I have come across a number of investors who are happy in investing in individual shares but they tend to shy away from investing in the market through the mutual funds. There can be many reasons for that which is not the scope of this article but it appears that actively trading in individual scrips has some kind of thrill attached to it. This dose of adrenaline is not available in the boring method of taking up some units in a fund and then divesting them after a long time. Although if someone has done that by investing in a fund that represents the whole market (Karachi Stock Exchange) , he or she would have made a killing just by tracking the performance of Karachi Stock Exchange.

For the individuals a right strategy to make money from the magnificent KSE would be to follow some pieces of advice from Warren Buffet. Using excerpts from an article by “Schuyler Velasco” of Christian Science Monitor:

·         “It's far better to buy a wonderful company at a fair price than a fair company at a wonderful price.”  This is one of Buffett's more famous quotes, and it reflects one of the basic tenets of his investment strategy: He sticks with companies he can fully comprehend, and ones for which the intrinsic value is self-evident, regardless of the current state of their finances. It's a philosophy that has served him well;

·         “I try to buy stock in businesses that are so wonderful that an idiot can run them. Because sooner or later, one will.”
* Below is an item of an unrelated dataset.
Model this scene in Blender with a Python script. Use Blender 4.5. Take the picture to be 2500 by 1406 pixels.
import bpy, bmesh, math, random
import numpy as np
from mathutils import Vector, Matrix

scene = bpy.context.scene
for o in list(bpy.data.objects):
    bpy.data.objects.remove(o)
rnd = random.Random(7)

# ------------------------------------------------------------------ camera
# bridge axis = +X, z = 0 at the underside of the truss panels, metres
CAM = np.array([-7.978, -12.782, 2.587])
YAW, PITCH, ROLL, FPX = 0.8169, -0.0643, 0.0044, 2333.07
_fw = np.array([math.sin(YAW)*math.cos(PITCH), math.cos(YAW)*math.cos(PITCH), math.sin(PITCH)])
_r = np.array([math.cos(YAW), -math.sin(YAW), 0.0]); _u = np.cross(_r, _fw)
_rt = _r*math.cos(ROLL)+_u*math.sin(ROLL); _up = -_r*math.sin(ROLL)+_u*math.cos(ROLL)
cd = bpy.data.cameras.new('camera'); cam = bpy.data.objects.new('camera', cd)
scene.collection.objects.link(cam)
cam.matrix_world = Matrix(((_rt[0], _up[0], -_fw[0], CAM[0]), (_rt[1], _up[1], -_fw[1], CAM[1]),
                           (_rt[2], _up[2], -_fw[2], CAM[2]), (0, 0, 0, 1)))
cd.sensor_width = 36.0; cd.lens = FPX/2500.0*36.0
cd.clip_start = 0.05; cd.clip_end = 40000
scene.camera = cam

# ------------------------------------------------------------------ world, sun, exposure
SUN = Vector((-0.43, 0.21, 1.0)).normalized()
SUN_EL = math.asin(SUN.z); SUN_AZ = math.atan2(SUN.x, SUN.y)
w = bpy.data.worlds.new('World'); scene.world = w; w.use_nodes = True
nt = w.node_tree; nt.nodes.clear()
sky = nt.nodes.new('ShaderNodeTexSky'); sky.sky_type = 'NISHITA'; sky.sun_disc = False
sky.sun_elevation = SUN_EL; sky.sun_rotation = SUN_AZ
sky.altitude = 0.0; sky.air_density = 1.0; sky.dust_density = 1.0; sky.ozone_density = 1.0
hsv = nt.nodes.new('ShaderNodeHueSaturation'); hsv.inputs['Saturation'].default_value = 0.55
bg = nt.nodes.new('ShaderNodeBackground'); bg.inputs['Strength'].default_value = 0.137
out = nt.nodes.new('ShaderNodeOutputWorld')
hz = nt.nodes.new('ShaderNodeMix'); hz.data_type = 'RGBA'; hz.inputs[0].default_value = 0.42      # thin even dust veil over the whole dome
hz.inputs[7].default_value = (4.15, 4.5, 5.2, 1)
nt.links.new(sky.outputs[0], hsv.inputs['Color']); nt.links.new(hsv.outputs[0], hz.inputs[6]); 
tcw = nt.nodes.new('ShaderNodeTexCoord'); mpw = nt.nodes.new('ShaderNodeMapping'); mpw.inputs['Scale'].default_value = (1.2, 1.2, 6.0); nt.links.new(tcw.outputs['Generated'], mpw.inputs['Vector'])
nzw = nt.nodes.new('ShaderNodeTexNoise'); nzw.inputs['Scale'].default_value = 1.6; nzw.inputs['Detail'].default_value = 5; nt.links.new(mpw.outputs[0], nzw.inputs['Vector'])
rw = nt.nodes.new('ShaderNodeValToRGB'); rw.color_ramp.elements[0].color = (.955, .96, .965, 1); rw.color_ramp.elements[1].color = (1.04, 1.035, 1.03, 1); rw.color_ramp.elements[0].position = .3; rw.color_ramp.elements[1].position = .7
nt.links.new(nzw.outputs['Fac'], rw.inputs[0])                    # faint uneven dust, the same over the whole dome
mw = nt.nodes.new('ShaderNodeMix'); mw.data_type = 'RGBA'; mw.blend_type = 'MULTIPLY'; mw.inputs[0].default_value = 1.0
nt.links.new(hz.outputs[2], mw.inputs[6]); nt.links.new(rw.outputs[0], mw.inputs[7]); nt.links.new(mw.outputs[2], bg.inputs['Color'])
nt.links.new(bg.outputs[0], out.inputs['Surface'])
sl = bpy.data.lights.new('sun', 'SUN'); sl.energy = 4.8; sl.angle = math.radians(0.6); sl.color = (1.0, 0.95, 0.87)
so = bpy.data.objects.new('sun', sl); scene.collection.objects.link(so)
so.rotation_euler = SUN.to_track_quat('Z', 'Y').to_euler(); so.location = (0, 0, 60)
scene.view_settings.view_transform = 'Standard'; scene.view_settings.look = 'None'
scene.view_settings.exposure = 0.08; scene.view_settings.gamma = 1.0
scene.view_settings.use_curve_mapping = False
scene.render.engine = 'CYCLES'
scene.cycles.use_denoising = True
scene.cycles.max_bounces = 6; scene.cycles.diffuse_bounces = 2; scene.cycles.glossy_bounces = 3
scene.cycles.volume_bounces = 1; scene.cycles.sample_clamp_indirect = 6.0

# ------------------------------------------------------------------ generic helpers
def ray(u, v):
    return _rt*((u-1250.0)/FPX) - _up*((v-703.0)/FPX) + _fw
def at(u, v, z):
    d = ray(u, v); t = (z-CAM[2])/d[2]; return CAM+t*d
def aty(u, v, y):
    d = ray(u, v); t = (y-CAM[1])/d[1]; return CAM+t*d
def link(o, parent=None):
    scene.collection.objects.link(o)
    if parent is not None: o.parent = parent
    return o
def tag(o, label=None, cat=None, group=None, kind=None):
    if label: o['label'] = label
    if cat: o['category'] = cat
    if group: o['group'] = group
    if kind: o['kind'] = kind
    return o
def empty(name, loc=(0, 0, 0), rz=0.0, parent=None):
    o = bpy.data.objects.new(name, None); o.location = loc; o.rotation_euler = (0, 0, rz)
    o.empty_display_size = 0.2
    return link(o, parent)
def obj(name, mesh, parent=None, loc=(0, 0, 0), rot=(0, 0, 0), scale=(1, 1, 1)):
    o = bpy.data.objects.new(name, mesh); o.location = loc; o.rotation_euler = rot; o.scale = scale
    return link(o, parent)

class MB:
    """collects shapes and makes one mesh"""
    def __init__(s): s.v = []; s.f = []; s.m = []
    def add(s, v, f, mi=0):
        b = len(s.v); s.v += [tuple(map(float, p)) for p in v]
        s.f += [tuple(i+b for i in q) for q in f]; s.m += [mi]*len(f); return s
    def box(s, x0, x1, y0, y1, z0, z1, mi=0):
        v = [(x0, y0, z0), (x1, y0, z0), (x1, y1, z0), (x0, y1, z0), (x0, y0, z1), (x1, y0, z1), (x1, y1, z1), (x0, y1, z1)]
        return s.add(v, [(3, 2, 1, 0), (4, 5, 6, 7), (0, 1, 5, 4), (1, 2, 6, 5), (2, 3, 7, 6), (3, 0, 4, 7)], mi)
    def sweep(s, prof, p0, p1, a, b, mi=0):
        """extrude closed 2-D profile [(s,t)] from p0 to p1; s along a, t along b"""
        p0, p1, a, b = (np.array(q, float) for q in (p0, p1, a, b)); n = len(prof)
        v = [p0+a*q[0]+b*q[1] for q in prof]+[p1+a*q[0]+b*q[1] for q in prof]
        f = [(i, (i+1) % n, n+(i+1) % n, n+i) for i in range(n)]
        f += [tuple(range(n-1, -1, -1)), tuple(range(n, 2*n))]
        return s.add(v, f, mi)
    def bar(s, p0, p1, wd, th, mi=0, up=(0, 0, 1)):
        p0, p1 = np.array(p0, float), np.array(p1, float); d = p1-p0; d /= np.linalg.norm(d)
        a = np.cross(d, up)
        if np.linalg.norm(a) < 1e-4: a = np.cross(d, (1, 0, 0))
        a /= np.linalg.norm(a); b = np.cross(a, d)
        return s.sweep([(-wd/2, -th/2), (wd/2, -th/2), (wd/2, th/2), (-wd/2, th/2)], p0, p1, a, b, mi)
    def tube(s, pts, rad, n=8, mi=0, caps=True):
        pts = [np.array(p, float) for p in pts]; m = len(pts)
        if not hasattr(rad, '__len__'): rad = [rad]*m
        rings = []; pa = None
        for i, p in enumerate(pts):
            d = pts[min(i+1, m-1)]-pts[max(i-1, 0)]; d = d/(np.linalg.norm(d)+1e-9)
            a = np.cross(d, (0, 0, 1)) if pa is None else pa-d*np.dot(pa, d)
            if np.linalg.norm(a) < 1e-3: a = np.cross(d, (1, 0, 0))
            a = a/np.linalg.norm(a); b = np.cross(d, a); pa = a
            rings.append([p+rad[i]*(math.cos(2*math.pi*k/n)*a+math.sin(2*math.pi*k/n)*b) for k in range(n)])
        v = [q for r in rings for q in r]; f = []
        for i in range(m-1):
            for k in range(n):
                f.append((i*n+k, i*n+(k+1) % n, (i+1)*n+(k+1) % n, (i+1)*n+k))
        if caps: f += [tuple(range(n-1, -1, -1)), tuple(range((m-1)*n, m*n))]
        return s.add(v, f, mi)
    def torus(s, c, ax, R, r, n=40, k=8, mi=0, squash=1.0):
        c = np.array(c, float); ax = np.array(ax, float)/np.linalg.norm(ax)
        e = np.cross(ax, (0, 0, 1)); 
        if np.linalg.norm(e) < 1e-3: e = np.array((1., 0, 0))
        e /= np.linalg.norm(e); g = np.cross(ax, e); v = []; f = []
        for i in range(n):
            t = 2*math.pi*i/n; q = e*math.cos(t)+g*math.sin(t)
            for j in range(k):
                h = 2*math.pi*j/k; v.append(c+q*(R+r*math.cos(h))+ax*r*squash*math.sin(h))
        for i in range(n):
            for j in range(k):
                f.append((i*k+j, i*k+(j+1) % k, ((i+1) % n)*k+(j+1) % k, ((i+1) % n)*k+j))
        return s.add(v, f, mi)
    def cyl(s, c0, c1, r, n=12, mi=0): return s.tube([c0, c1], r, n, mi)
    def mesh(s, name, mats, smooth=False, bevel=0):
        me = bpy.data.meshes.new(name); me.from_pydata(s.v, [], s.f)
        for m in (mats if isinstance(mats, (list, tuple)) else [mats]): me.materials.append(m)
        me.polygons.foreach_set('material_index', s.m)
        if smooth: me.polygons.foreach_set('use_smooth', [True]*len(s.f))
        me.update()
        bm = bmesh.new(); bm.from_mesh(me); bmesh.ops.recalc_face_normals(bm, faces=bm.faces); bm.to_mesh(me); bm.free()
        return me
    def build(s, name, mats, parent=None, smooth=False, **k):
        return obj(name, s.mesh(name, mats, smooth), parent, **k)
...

·         “The stock market is a no-called-strike game. You don't have to swing at everything – you can wait for your pitch. The problem when you're a money manager is that your fans keep yelling, "Swing, you bum!"

·         “Price is what you pay; value is what you get. Whether we're talking about socks or stocks, I like buying quality merchandise when it is marked down.”

·         “Never count on making a good sale. Have the purchase price be so attractive that even a mediocre sale gives good results.”

·         “If you understood a business perfectly and the future of the business, you would need very little in the way of a margin of safety.”

·         “'We've long felt that the only value of stock forecasters is to make fortune tellers look good. Even now, Charlie Munger and I continue to believe that short-term market forecasts are poison and should be kept locked up in a safe place, away from children and also from grown-ups who behave in the market like children.”  Charlie Munger is Buffett's longtime business partner and the vice chairman of Berkshire Hathaway.

Karachi Stock Exchange has emerged as a darling for the investors and without doubt its performance has dazzled the local and foreign investors both. But more often than not the individual investors follow rumours and botched assessments mostly based on nothing concrete and professional. This leads to destruction of value and loss for the individuals.  If the individual investors follow sound advice and invest properly instead of following leads based on speculations or emotions, they would be able to ride the crest of this wave of profitability and returns.